◆ STATED EXERCISE:
Send back the entries below exactly as they appear.

◆ INPUT DATA:
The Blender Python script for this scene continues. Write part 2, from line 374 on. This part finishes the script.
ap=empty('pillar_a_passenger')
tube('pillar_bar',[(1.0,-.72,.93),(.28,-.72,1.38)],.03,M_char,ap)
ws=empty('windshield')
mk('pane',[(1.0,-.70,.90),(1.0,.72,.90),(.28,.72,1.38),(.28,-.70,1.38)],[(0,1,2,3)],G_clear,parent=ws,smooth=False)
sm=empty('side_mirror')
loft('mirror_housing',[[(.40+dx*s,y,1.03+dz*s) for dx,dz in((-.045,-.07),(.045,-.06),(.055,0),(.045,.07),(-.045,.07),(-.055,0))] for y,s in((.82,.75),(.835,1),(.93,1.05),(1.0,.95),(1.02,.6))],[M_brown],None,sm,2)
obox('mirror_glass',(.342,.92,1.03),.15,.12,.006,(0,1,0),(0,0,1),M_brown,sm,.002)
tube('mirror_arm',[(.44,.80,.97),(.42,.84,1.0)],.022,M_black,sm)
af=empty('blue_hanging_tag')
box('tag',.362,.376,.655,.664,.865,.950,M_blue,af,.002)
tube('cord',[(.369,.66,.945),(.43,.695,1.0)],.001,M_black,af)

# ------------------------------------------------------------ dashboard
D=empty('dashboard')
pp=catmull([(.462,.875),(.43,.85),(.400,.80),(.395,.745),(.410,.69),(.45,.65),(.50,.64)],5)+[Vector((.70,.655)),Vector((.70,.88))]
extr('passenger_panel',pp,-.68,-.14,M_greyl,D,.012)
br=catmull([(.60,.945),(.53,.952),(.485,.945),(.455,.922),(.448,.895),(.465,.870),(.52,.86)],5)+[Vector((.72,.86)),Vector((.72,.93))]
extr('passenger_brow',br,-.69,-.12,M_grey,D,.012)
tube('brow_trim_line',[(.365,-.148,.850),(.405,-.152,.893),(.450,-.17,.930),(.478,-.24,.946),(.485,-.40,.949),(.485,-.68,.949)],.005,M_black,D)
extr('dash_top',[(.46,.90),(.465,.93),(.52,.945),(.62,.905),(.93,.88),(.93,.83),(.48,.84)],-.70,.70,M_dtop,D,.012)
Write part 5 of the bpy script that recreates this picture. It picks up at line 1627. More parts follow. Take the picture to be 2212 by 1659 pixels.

◆ TASK SOLUTION:
The Blender Python script for this scene continues. Write part 2, from line 374 on. This part finishes the script.
ap=empty('pillar_a_passenger')
tube('pillar_bar',[(1.0,-.72,.93),(.28,-.72,1.38)],.03,M_char,ap)
ws=empty('windshield')
mk('pane',[(1.0,-.70,.90),(1.0,.72,.90),(.28,.72,1.38),(.28,-.70,1.38)],[(0,1,2,3)],G_clear,parent=ws,smooth=False)
sm=empty('side_mirror')
loft('mirror_housing',[[(.40+dx*s,y,1.03+dz*s) for dx,dz in((-.045,-.07),(.045,-.06),(.055,0),(.045,.07),(-.045,.07),(-.055,0))] for y,s in((.82,.75),(.835,1),(.93,1.05),(1.0,.95),(1.02,.6))],[M_brown],None,sm,2)
obox('mirror_glass',(.342,.92,1.03),.15,.12,.006,(0,1,0),(0,0,1),M_brown,sm,.002)
tube('mirror_arm',[(.44,.80,.97),(.42,.84,1.0)],.022,M_black,sm)
af=empty('blue_hanging_tag')
box('tag',.362,.376,.655,.664,.865,.950,M_blue,af,.002)
tube('cord',[(.369,.66,.945),(.43,.695,1.0)],.001,M_black,af)

# ------------------------------------------------------------ dashboard
D=empty('dashboard')
pp=catmull([(.462,.875),(.43,.85),(.400,.80),(.395,.745),(.410,.69),(.45,.65),(.50,.64)],5)+[Vector((.70,.655)),Vector((.70,.88))]
extr('passenger_panel',pp,-.68,-.14,M_greyl,D,.012)
br=catmull([(.60,.945),(.53,.952),(.485,.945),(.455,.922),(.448,.895),(.465,.870),(.52,.86)],5)+[Vector((.72,.86)),Vector((.72,.93))]
extr('passenger_brow',br,-.69,-.12,M_grey,D,.012)
tube('brow_trim_line',[(.365,-.148,.850),(.405,-.152,.893),(.450,-.17,.930),(.478,-.24,.946),(.485,-.40,.949),(.485,-.68,.949)],.005,M_black,D)
extr('dash_top',[(.46,.90),(.465,.93),(.52,.945),(.62,.905),(.93,.88),(.93,.83),(.48,.84)],-.70,.70,M_dtop,D,.012)
Write part 5 of the bpy script that recreates this picture. It picks up at line 1627. More parts follow. Take the picture to be 2212 by 1659 pixels.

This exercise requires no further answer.